A.M.T : L’Ecole des Mines ParisTech - PSL, en lien avec l’URFIST de Paris et le Collège doctoral de PSL, coordonne à PSL la formation des étudiants, mais aussi des chercheurs et de tous les personnels, au processus de publication, à l’archivage dans HAL, en même temps qu’à l’intégrité scientifique.  

Avec l’ouverture du portail HAL-PSL, le pôle de Documentation et diffusion des savoirs accompagnera les communautés qui n’ont pas encore de coordinateur HAL et offrira un suivi individuel à tous ceux qui en auront besoin pour déposer et référencer leurs travaux. Cette aide personnalisée et attentive aux spécificités de chacun permettra de doter PSL d’une archive ouverte vraiment représentative, mettant à disposition l’intégralité des productions de l’université, et qui sera ainsi pour tous les internautes un instrument de travail de qualité.

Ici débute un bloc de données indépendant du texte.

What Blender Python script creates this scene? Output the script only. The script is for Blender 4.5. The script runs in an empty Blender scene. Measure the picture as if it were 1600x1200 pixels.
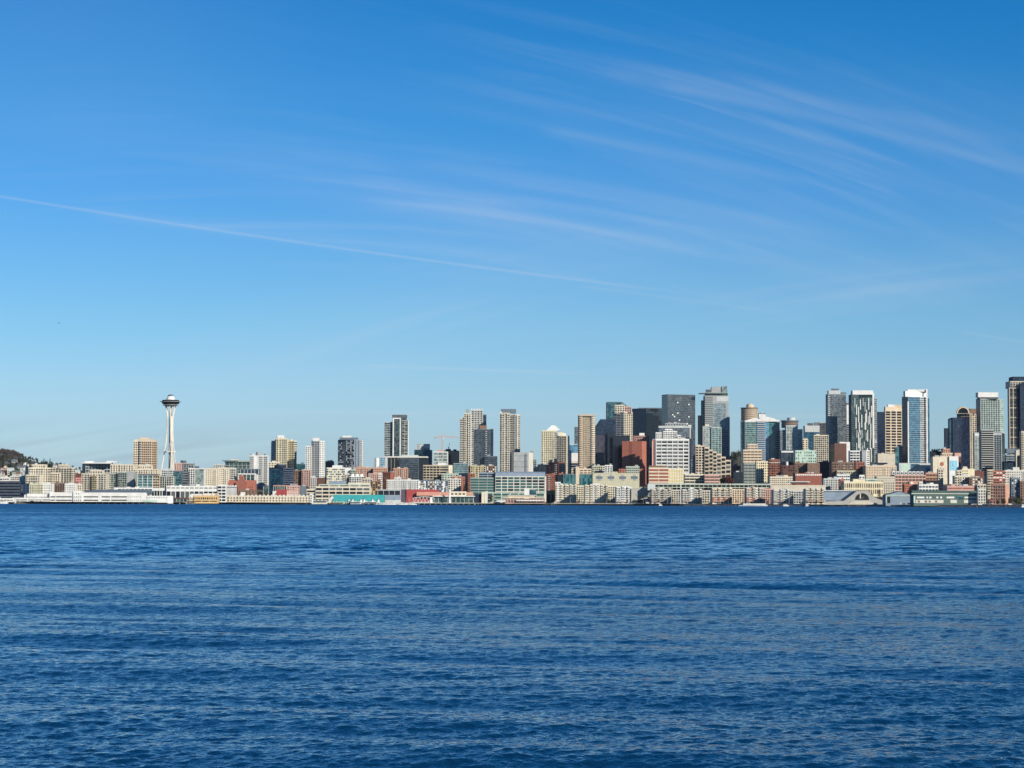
import bpy, math, random
import numpy as np
from mathutils import Vector, Matrix
random.seed(7); rng = np.random.default_rng(11)
S = bpy.context.scene
COL = S.collection
R = math.radians
# ------------------------------------------------------------------ camera
W, H, F = 1600.0, 1200.0, 3400.0
CAM_H = 3.5
cd = bpy.data.cameras.new("camera"); cam = bpy.data.objects.new("camera", cd); COL.objects.link(cam)
S.camera = cam
cd.sensor_fit = 'HORIZONTAL'; cd.sensor_width = 36; cd.lens = 36 * F / W
cd.clip_start = 0.5; cd.clip_end = 90000
PITCH = math.atan(185.6 / F); ROLL = R(0.19)
cam.location = (0, 0, CAM_H)
M3 = Matrix.Rotation(R(90) + PITCH, 3, 'X') @ Matrix.Rotation(ROLL, 3, 'Z')
cam.rotation_euler = M3.to_euler()
S.render.resolution_x = 1024; S.render.resolution_y = 768
def at(px, py, Y):
    """world point seen at photo pixel (px,py) lying at distance Y in front of the camera"""
    d = M3 @ Vector((px - W/2, H/2 - py, -F))
    return Vector((0, 0, CAM_H)) + d * (Y / d.y)
def slope(px): return at(px, 765, 1.0).x
def zat(px, py, Y): return at(px, py, Y).z
# ------------------------------------------------------------------ light
SUN_AZ, SUN_EL = R(140), R(24)       # clockwise from the view direction: behind the camera, to the right
SUN_DIR = Vector((math.sin(SUN_AZ)*math.cos(SUN_EL), math.cos(SUN_AZ)*math.cos(SUN_EL), math.sin(SUN_EL)))
sd = bpy.data.lights.new("sun", 'SUN'); so = bpy.data.objects.new("sun", sd); COL.objects.link(so)
sd.energy = 5.0; sd.angle = R(0.5); sd.color = (1.0, 0.93, 0.80)
so.rotation_euler = SUN_DIR.to_track_quat('Z', 'Y').to_euler()
S.view_settings.view_transform = 'Standard'; S.view_settings.look = 'None'
S.view_settings.exposure = 0.25; S.view_settings.gamma = 1.0; S.view_settings.use_curve_mapping = False

# node helpers
class NT:
    def __init__(s, tree): s.t = tree; s.n = tree.nodes; s.l = tree.links
    def node(s, typ, **kw):
        n = s.n.new(typ)
        for k, v in kw.items():
            if k.startswith('i_'):
                key = k[2:]; key = int(key) if key.isdigit() else key.replace('_', ' ')
                s.put(n.inputs[key], v)
            else: setattr(n, k, v)
        return n
    def put(s, sock, v):
        if isinstance(v, bpy.types.NodeSocket): s.l.new(v, sock)
        elif v is not None: sock.default_value = v
    def math(s, op, a, b=None, c=None, clamp=False):
        n = s.n.new('ShaderNodeMath'); n.operation = op; n.use_clamp = clamp
        s.put(n.inputs[0], a)
        if b is not None: s.put(n.inputs[1], b)
        if c is not None: s.put(n.inputs[2], c)
        return n.outputs[0]
    def mix(s, f, a, b, mode='MIX'):
        n = s.n.new('ShaderNodeMix'); n.data_type = 'RGBA'; n.blend_type = mode
        s.put(n.inputs[0], f); s.put(n.inputs[6], a); s.put(n.inputs[7], b)
        return n.outputs[2]
    def ramp(s, f, stops, interp='LINEAR'):
        n = s.n.new('ShaderNodeValToRGB'); n.color_ramp.interpolation = interp
        e = n.color_ramp.elements
        while len(e) > 1: e.remove(e[-1])
        e[0].position = stops[0][0]; e[0].color = stops[0][1]
        for p, c in stops[1:]: q = e.new(p); q.color = c
        s.put(n.inputs[0], f); return n.outputs[0]
    def maprange(s, v, a, b, c, d, smooth=False):
        n = s.n.new('ShaderNodeMapRange'); n.clamp = True
        if smooth: n.interpolation_type = 'SMOOTHSTEP'
        s.put(n.inputs[0], v)
        for i, x in enumerate((a, b, c, d)): s.put(n.inputs[i+1], x)
        return n.outputs[0]
def g(v, a=1.0): return (v, v, v, a)
def c4(c): return (c[0], c[1], c[2], 1.0)
def srgb(r, gg, b):
    f = lambda v: (v/255/12.92) if v/255 <= 0.04045 else ((v/255+0.055)/1.055)**2.4
    return (f(r), f(gg), f(b))

# ------------------------------------------------------------------ world: clear sky, cirrus streaks, contrails
world = bpy.data.worlds.new("World"); S.world = world; world.use_nodes = True
world.cycles.sampling_method = 'MANUAL'; world.cycles.sample_map_resolution = 256
wt = NT(world.node_tree); wt.n.clear()
sky = wt.node('ShaderNodeTexSky', sky_type='NISHITA', sun_disc=False, sun_elevation=SUN_EL, sun_rotation=SUN_AZ,
              altitude=0.0, air_density=1.0, dust_density=0.3, ozone_density=2.5)
tc = wt.node('ShaderNodeTexCoord')
sep = wt.node('ShaderNodeSeparateXYZ', i_0=tc.outputs['Generated'])
dx, dy, dz = sep.outputs
ysafe = wt.math('MAXIMUM', dy, 0.02)
u = wt.math('DIVIDE', dx, ysafe)       # tangent-plane coordinates of the sky in front of the town (x right, z up)
v = wt.math('DIVIDE', dz, ysafe)   
front = wt.maprange(dy, 0.3, 0.7, 0.0, 1.0, True)
# deepen the blue with height above the horizon
tint = wt.ramp(wt.maprange(dz, 0.0, 0.5, 0.0, 1.0), [(0.0, (0.611, 0.855, 1.347, 1)), (0.0268, (0.611, 0.855, 1.347, 1)), (0.0503, (0.627, 0.871, 1.316, 1)), (0.0797, (0.621, 0.862, 1.252, 1)), (0.109, (0.593, 0.857, 1.232, 1)), (0.1674, (0.466, 0.824, 1.182, 1)), (0.2254, (0.357, 0.761, 1.172, 1)), (0.2828, (0.247, 0.698, 1.177, 1)), (0.3395, (0.185, 0.677, 1.141, 1)), (0.3953, (0.107, 0.63, 1.101, 1)), (0.4475, (0.069, 0.596, 1.071, 1)), (0.75, (0.056, 0.525, 0.989, 1))])
skycol = wt.mix(1.0, sky.outputs[0], tint, 'MULTIPLY')
def upx(px): return (px - 800) / F
def vpy(py): return (785.6 - py) / F
def streaks(ang, sx, sy, seed, lo, hi, det=2.0, dist=0.0):
    """fibrous cirrus: noise stretched along a direction tilted ang degrees (down to the right is negative)"""
    ca, sa = math.cos(R(ang)), math.sin(R(ang))
    a = wt.math('ADD', wt.math('MULTIPLY', u, ca), wt.math('MULTIPLY', v, sa))
    b = wt.math('SUBTRACT', wt.math('MULTIPLY', v, ca), wt.math('MULTIPLY', u, sa))
    # a gentle bend
    b = wt.math('ADD', b, wt.math('MULTIPLY', wt.math('MULTIPLY', a, a), 0.35))
    comb = wt.node('ShaderNodeCombineXYZ'); wt.put(comb.inputs[0], wt.math('MULTIPLY', a, sx)); wt.put(comb.inputs[1], wt.math('MULTIPLY', b, sy)); comb.inputs[2].default_value = seed
    n = wt.node('ShaderNodeTexNoise', i_Vector=comb.outputs[0], i_Scale=1.0, i_Detail=det, i_Roughness=0.55, i_Distortion=dist)
    return wt.maprange(n.outputs[0], lo, hi, 0.0, 1.0, True)
def blob(px, py, rx, ry, ang=0):
    """soft elliptical region where a patch of cirrus lies"""
    ca, sa = math.cos(R(ang)), math.sin(R(ang))
    U = wt.math('SUBTRACT', u, upx(px)); V = wt.math('SUBTRACT', v, vpy(py))
    a = wt.math('DIVIDE', wt.math('ADD', wt.math('MULTIPLY', U, ca), wt.math('MULTIPLY', V, sa)), rx / F)
    b = wt.math('DIVIDE', wt.math('SUBTRACT', wt.math('MULTIPLY', V, ca), wt.math('MULTIPLY', U, sa)), ry / F)
    r2 = wt.math('ADD', wt.math('MULTIPLY', a, a), wt.math('MULTIPLY', b, b))
    return wt.math('EXPONENT', wt.math('MULTIPLY', r2, -1.0))
def trail(x0, y0, x1, y1, w, strength, bend=0.0):
    """contrail between two photo points, a thin fading line"""
    U0, V0, U1, V1 = upx(x0), vpy(y0), upx(x1), vpy(y1)
    L = math.hypot(U1-U0, V1-V0); ca, sa = (U1-U0)/L, (V1-V0)/L
    U = wt.math('SUBTRACT', u, U0); V = wt.math('SUBTRACT', v, V0)
    a = wt.math('DIVIDE', wt.math('ADD', wt.math('MULTIPLY', U, ca), wt.math('MULTIPLY', V, sa)), L)
    b = wt.math('SUBTRACT', wt.math('MULTIPLY', V, ca), wt.math('MULTIPLY', U, sa))
    bw = wt.math('MULTIPLY', wt.math('MULTIPLY', a, wt.math('SUBTRACT', 1.0, a)), bend)
    b = wt.math('DIVIDE', wt.math('SUBTRACT', b, bw), w / F)
    core = wt.math('EXPONENT', wt.math('MULTIPLY', wt.math('MULTIPLY', b, b), -1.0))
    ends = wt.math('MULTIPLY', wt.maprange(a, -0.02, 0.08, 0, 1, True), wt.maprange(a, 0.75, 1.0, 1, 0, True))
    return wt.math('MULTIPLY', wt.math('MULTIPLY', core, ends), strength)
n1 = streaks(-10, 9, 150, 1.3, 0.42, 0.78, 4.0, 0.35)
n2 = streaks(-15, 9, 150, 4.1, 0.42, 0.78, 4.0, 0.35)
n3 = streaks(14, 5, 130, 7.7, 0.42, 0.80)
n4 = streaks(-6, 7, 190, 9.2, 0.46, 0.80)
veil = streaks(-10, 3.5, 60, 2.6, 0.30, 0.80, 1.0)
cl = wt.math('MULTIPLY', blob(860, 340, 560, 85, -11), wt.math('ADD', wt.math('MULTIPLY', n1, 0.12), wt.math('MULTIPLY', veil, 0.10)))
def acc(x):
    global cl
    cl = wt.math('ADD', cl, x)
acc(wt.math('MULTIPLY', blob(1240, 215, 480, 115, -15), wt.math('ADD', wt.math('MULTIPLY', n2, 0.12), wt.math('MULTIPLY', veil, 0.09))))
acc(wt.math('MULTIPLY', blob(380, 345, 420, 60, -8), wt.math('MULTIPLY', n4, 0.12)))
acc(wt.math('MULTIPLY', blob(640, 500, 330, 70, 15), wt.math('ADD', wt.math('MULTIPLY', n3, 0.12), 0.06)))
acc(wt.math('MULTIPLY', blob(1400, 430, 330, 45, 10), wt.math('ADD', wt.math('MULTIPLY', n3, 0.14), 0.05)))
acc(wt.math('MULTIPLY', blob(1080, 545, 300, 35, -8), wt.math('ADD', wt.math('MULTIPLY', n4, 0.12), 0.03)))
acc(wt.math('MULTIPLY', blob(60, 60, 420, 260, 0), 0.055))
acc(trail(-200, 275, 1180, 468, 2.2, 0.15, -0.012))
acc(trail(120, 330, 900, 405, 10.0, 0.06, -0.008))
acc(trail(540, 280, 1330, 400, 8.0, 0.065, 0.012))
acc(trail(640, 250, 1420, 390, 10.0, 0.05, 0.014))
acc(trail(560, 310, 1150, 395, 6.0, 0.05, 0.008))
acc(trail(1020, 125, 1700, 290, 9.0, 0.09, 0.012))
acc(trail(840, 200, 1300, 290, 9.0, 0.06, 0.006))
acc(trail(930, 105, 1700, 240, 13.0, 0.05, 0.012))
acc(trail(560, 572, 960, 585, 2.5, 0.13))
acc(trail(380, 645, 1600, 650, 3.0, 0.10))
acc(trail(1500, 515, 1680, 545, 1.6, 0.10))
acc(trail(900, 445, 1250, 490, 2.0, 0.07))
cl = wt.math('MULTIPLY', cl, front, clamp=True)
cloudcol = (7.0, 7.6, 8.3, 1)      # sunlit ice cloud, in the sky texture's own units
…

La charte Science ouverte de l’Université PSL

L’Université PSL entend promouvoir une recherche de haute qualité, répondant à une exigeante intégrité scientifique, dont les résultats et les données seraient le plus largement possible accessibles. Elle s’inscrit pleinement dans une science dite « ouverte » soutenant le partage des savoirs à des fins de validation et d’intégrité des pratiques scientifiques, ainsi que la valorisation et la réutilisation des données produites lors de projets de recherche.
L’Université PSL adhère pleinement à l’appel de Jussieu « pour la science ouverte et la bibliodiversité » (2017) , au Plan national pour la Science ouverte (PNSO)  publié par le MESRI en 2018, et à la Feuille de route du CNRS publiée en novembre 2019  qui ont fixé les ambitions et les objectifs nationaux en matière d’ouverture des résultats scientifiques. Elle soutient les initiatives de ses établissements-composantes dans ce domaine et a souhaité se doter d’une charte science ouverte, afin d’assurer une large diffusion des résultats de la recherche et d’accroître sa visibilité académique.